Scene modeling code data
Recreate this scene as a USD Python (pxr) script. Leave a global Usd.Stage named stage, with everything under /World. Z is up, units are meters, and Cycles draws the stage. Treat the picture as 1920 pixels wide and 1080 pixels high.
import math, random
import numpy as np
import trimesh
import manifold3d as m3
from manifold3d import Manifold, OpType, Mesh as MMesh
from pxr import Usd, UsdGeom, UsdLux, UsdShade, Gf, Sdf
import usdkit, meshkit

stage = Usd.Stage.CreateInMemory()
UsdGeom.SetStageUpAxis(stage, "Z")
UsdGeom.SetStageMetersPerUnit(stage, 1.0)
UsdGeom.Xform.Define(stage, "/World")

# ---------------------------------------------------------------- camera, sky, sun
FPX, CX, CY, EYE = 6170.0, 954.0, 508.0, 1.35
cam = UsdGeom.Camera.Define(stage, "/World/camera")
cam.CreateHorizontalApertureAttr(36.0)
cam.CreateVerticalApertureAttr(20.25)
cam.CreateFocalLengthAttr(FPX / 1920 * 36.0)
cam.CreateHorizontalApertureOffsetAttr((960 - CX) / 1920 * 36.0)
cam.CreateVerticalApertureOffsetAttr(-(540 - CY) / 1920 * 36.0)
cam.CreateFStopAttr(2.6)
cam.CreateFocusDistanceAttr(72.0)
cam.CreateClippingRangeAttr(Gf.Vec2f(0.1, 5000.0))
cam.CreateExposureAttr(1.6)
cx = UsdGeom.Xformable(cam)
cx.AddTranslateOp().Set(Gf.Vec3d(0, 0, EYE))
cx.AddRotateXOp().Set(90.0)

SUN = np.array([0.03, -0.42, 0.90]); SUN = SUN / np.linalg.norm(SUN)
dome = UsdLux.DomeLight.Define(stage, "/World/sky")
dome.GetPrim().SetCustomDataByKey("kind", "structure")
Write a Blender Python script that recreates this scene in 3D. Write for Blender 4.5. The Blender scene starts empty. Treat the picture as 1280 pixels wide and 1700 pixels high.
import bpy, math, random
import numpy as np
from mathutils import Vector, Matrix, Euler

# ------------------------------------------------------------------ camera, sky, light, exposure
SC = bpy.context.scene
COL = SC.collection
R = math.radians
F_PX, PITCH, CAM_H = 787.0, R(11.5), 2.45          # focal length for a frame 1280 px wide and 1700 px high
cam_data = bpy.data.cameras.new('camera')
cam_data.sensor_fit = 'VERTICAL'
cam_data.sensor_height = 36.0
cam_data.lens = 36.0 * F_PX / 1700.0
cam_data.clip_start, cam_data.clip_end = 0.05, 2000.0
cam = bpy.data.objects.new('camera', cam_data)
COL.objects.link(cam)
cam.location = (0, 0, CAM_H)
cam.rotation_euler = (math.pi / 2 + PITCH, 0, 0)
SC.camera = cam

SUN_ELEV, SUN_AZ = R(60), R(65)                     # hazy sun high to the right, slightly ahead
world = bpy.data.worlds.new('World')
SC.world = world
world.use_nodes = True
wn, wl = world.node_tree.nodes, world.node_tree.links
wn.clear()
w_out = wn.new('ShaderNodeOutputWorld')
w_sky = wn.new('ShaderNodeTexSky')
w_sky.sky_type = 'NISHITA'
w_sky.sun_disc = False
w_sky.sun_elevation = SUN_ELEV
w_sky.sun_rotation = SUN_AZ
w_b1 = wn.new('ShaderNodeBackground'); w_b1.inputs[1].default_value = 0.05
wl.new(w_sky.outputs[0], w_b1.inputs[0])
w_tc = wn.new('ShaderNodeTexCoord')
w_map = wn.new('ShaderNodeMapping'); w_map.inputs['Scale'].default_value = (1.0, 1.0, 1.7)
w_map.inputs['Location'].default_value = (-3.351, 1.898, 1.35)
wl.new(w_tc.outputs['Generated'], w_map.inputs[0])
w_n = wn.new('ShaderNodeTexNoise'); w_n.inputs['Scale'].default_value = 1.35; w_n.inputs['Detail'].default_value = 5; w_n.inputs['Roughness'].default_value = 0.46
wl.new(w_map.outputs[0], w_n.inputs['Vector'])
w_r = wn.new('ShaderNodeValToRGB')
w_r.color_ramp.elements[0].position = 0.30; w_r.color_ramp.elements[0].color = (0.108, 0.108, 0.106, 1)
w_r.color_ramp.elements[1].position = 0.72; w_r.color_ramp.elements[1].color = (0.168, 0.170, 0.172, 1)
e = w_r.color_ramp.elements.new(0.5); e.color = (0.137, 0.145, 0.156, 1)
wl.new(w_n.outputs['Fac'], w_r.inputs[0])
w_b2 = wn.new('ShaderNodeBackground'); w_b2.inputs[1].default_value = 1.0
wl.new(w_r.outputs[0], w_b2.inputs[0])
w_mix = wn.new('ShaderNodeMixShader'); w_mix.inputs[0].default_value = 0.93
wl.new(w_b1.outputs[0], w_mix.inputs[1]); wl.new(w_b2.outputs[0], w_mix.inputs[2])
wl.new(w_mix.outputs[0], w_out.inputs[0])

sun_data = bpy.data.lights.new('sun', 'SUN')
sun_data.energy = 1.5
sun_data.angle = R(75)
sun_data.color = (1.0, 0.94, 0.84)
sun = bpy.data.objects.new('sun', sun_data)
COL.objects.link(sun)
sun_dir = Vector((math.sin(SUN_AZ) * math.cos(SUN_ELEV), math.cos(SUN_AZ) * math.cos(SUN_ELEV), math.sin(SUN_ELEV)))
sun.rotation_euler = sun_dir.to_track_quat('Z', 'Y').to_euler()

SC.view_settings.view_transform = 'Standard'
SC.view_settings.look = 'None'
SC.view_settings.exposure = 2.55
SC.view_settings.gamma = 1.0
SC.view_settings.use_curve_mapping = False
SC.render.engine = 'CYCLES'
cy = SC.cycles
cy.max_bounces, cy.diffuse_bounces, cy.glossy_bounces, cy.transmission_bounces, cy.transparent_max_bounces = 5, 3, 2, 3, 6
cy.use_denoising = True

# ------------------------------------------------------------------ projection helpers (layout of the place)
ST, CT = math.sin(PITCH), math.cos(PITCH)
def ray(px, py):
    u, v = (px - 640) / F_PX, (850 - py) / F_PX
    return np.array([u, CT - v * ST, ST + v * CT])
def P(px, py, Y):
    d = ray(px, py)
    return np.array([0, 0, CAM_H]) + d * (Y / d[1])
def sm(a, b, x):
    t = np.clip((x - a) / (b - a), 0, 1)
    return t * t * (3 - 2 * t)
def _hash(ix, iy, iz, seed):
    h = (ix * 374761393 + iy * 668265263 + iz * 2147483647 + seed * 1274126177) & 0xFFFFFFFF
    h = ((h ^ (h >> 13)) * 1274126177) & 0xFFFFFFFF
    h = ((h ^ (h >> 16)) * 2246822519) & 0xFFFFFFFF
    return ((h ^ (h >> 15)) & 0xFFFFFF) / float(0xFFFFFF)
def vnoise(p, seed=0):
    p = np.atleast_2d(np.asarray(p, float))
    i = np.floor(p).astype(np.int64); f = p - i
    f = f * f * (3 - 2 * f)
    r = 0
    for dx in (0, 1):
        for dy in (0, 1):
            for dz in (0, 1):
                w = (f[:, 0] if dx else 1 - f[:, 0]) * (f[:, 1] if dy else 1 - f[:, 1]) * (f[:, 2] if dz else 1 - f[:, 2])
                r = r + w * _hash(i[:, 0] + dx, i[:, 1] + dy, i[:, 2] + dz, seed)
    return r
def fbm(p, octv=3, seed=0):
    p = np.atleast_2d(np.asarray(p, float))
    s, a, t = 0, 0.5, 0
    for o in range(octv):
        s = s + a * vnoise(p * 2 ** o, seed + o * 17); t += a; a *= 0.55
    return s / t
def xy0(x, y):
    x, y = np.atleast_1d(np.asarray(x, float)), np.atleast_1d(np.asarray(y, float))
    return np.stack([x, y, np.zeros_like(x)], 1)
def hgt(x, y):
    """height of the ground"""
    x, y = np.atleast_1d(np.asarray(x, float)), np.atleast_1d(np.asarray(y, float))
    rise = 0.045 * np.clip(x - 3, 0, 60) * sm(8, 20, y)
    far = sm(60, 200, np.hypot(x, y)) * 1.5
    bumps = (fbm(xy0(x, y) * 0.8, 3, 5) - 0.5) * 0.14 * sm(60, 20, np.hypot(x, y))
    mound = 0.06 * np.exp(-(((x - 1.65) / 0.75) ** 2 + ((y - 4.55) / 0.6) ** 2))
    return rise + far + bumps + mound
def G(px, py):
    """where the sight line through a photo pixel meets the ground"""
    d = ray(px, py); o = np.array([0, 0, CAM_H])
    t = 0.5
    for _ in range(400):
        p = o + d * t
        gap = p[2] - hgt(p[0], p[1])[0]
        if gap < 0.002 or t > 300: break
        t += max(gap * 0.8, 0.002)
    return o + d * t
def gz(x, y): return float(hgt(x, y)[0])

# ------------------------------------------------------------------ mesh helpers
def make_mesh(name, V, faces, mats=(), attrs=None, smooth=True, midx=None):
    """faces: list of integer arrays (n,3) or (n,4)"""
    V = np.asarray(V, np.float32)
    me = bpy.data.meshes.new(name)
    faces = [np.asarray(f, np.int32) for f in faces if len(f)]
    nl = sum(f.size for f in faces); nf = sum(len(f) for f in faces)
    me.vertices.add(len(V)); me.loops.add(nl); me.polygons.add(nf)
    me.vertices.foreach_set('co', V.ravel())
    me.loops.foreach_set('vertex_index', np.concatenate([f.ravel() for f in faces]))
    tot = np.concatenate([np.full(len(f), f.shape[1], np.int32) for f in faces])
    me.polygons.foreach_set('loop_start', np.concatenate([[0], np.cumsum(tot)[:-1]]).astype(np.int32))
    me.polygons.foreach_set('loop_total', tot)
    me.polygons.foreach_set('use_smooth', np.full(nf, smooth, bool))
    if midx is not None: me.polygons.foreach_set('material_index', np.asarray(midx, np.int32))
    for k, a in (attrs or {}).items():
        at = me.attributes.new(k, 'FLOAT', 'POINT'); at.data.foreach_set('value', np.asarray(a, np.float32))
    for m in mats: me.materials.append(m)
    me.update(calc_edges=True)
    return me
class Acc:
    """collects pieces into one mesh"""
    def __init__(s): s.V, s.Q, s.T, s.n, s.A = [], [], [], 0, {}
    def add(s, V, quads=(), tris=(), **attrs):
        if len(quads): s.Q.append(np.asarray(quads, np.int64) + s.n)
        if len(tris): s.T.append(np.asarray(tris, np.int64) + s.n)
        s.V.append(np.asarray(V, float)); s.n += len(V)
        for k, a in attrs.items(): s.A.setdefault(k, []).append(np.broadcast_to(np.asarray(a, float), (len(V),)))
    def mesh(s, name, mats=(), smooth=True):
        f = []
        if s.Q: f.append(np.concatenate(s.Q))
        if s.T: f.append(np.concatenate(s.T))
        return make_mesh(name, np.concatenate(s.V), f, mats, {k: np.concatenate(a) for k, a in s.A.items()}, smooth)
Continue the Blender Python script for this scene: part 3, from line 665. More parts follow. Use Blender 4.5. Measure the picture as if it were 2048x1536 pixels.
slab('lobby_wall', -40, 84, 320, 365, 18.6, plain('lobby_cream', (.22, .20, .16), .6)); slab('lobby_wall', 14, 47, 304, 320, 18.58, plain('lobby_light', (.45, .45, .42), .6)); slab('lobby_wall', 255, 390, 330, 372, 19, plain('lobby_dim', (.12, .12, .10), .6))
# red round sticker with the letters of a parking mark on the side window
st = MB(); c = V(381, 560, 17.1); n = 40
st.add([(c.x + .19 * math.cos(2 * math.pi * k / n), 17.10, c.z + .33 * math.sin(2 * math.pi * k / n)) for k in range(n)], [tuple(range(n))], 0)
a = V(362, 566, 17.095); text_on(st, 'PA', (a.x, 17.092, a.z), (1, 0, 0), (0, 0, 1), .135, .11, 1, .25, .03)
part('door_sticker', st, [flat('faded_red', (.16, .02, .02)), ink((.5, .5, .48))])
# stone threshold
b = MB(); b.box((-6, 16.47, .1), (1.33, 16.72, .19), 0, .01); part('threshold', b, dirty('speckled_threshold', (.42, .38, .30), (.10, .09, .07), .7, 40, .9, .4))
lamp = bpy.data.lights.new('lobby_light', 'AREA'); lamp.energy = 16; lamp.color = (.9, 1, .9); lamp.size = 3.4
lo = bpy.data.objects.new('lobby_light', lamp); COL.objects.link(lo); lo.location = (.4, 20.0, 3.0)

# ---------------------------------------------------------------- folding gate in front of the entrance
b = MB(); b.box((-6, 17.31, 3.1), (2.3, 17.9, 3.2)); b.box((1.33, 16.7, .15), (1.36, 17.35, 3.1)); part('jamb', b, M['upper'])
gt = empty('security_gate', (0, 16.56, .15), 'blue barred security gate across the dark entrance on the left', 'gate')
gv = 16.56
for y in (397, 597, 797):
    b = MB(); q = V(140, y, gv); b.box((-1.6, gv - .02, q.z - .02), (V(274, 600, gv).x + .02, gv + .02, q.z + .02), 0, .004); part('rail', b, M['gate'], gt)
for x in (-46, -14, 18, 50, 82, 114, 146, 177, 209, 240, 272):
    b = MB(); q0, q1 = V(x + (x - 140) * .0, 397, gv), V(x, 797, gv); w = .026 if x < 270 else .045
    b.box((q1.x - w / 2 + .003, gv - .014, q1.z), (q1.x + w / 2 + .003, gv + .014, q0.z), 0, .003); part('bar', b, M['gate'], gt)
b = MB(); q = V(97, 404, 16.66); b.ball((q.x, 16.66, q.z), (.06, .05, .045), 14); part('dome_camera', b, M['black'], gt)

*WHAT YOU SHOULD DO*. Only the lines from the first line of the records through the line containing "import usdkit, meshkit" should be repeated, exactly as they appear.

*EXERCISE RESPONSE*.
Recreate this scene as a USD Python (pxr) script. Leave a global Usd.Stage named stage, with everything under /World. Z is up, units are meters, and Cycles draws the stage. Treat the picture as 1920 pixels wide and 1080 pixels high.
import math, random
import numpy as np
import trimesh
import manifold3d as m3
from manifold3d import Manifold, OpType, Mesh as MMesh
from pxr import Usd, UsdGeom, UsdLux, UsdShade, Gf, Sdf
import usdkit, meshkit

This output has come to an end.